Hipótese 2: pragmatismo. Relações EUA-Brasil são relevantes, e têm sido desde que os EUA assumiram o poderio internacional que têm (aqui vale ler o clássico de Monica Hirst, “Brasil-EUA: desencontros e afinidades). São relevantes do ponto de vista estratégico, geopolítico, de segurança, comercial, entre outros, como ressaltou um relatório do Congresso dos EUA em julho de 2020. Atores privados como o agronegócio, organizações não-governamentais, ambientalistas e outros setores continuarão a manter a relevância desta relação, com ou sem Bolsonaro.

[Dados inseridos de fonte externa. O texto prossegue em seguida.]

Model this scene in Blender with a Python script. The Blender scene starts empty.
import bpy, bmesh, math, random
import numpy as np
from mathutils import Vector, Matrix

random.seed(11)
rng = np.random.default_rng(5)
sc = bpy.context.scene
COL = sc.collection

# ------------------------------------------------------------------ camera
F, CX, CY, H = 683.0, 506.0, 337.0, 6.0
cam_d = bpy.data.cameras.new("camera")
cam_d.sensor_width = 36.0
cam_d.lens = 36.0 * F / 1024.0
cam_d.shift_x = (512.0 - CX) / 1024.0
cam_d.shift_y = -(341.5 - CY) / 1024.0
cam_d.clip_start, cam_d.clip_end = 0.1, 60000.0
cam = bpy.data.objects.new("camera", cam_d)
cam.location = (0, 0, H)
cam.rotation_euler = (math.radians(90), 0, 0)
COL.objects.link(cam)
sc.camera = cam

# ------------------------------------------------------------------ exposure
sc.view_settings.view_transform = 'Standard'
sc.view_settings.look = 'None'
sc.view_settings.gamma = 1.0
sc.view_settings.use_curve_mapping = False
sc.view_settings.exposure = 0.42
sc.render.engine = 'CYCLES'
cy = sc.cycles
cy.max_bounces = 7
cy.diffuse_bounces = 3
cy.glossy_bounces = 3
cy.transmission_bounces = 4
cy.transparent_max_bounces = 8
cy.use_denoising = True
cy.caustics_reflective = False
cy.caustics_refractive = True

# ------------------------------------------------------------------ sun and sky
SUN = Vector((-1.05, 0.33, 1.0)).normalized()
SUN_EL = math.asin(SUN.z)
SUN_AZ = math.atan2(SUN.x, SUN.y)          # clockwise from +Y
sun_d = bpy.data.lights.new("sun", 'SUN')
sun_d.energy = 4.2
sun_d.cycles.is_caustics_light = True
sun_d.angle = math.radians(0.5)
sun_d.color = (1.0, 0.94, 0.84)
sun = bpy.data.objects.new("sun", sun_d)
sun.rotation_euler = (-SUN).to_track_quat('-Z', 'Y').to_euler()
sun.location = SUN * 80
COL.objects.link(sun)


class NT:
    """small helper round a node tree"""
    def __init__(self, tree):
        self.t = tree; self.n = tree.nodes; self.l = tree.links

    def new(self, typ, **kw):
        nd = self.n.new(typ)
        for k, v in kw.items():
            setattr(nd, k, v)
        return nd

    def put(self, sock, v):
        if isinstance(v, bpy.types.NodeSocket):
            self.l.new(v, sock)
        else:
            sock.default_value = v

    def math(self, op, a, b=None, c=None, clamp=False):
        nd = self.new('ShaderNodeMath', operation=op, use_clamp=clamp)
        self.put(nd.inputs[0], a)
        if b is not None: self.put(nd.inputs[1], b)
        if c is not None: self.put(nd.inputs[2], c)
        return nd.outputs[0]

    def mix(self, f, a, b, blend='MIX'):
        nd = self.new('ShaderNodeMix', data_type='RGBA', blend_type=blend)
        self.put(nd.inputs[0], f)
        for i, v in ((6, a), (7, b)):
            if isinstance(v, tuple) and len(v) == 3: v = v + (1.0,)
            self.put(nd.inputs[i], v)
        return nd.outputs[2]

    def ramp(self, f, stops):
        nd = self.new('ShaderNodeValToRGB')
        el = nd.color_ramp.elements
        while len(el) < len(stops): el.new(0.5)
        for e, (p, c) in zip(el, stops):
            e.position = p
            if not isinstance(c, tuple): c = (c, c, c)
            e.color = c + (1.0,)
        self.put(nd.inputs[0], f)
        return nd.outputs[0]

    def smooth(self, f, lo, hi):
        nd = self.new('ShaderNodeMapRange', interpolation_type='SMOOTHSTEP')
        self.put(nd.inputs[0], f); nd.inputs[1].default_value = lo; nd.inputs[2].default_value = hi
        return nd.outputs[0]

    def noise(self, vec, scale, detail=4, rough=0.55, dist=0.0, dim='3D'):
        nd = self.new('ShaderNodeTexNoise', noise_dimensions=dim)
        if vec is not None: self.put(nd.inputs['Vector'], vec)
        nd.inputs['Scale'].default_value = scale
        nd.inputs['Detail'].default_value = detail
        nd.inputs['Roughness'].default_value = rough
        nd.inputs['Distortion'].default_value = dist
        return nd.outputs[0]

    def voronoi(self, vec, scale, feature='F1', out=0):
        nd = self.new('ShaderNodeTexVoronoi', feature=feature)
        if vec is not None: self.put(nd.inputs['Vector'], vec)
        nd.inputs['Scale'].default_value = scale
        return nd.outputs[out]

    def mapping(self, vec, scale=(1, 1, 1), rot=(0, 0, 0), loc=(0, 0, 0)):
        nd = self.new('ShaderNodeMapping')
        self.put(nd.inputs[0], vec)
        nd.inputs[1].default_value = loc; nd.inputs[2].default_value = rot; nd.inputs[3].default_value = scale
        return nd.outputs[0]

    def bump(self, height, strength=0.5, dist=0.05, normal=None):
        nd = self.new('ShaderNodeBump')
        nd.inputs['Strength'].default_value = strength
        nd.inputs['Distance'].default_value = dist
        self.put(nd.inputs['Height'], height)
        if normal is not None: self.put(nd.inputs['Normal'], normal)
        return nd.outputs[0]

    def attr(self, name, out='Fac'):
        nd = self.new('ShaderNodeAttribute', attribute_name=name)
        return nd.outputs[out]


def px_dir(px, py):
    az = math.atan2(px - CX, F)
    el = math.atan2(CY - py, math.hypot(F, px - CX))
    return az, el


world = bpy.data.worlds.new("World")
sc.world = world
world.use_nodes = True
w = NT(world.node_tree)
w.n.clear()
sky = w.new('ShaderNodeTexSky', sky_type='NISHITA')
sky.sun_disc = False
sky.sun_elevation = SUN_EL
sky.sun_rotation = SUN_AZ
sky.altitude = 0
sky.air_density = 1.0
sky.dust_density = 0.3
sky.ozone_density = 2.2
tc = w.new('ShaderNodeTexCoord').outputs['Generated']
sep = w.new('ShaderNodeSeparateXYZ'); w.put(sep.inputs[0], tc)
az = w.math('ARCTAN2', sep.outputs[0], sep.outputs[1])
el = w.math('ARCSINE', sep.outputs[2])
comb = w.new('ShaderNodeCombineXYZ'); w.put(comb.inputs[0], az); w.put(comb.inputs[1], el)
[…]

Antevendo as possíveis tensões entre Brasil e EUA na área climática, Bolsonaro, se agisse no melhor interesse nacional, encontraria formas pragmáticas de manter as relações na área com os EUA. Oliver Stunkel, em recente artigo na Americas Quarterly, elencou uma série de possibilidades por meio das quais este pragmatismo poderia ocorrer. Biden poderia se juntar aos parceiros europeus na pressão ao Brasil, e até vender o tema como fortalecimento do arsenal tecnológico e militar do Brasil. Com uma China cada vez mais bélica, e com EUA cada vez mais integrado ao multilateralismo rejeitado por Ernesto Araújo, Brasil precisa escolher as lutas que quer e pode travar.

Hipótese 3: radicalismo. O tempo dirá, por fim, se o que era amor por Trump era, na verdade, amor pelos métodos antidemocráticos trumpistas. Se este for o caso, o que parece ser, Bolsonaro terá outros amores possíveis, como o de Putin na Rússia, Orbán na Hungria ou Duterte nas Filipinas. O que não faltam são autoritários para quem Bolsonaro pode dizer “I love you”. Quando vi a advogada do líder opositor russo Alexei Navalni sendo presa de forma violenta na frente das câmeras em Moscou, no meio de uma entrevista, lembrei no exato momento do Ministro da Justiça brasileiro, André Mendonça, ameaçando advogados críticos do governo de prisão.

Se não for impedido de fazê-lo, não há razão para Bolsonaro não caminhar para o radicalismo na política externa, ou para ao menos tentar. O que parecia amor por Trump era na verdade amor por autoritarismo; o que era uma retórica de liberdade escondida nas bandeiras dos EUA dos perfis bolsonaristas não passava de um amor tóxico não correspondido. Com o devido respeito que as históricas relações Brasil-EUA merecem, Trump era o boy lixo de Bolsonaro. Cabe ao setor privado, à diplomacia profissional, e às instituições de plantão dizerem: supera, amigo.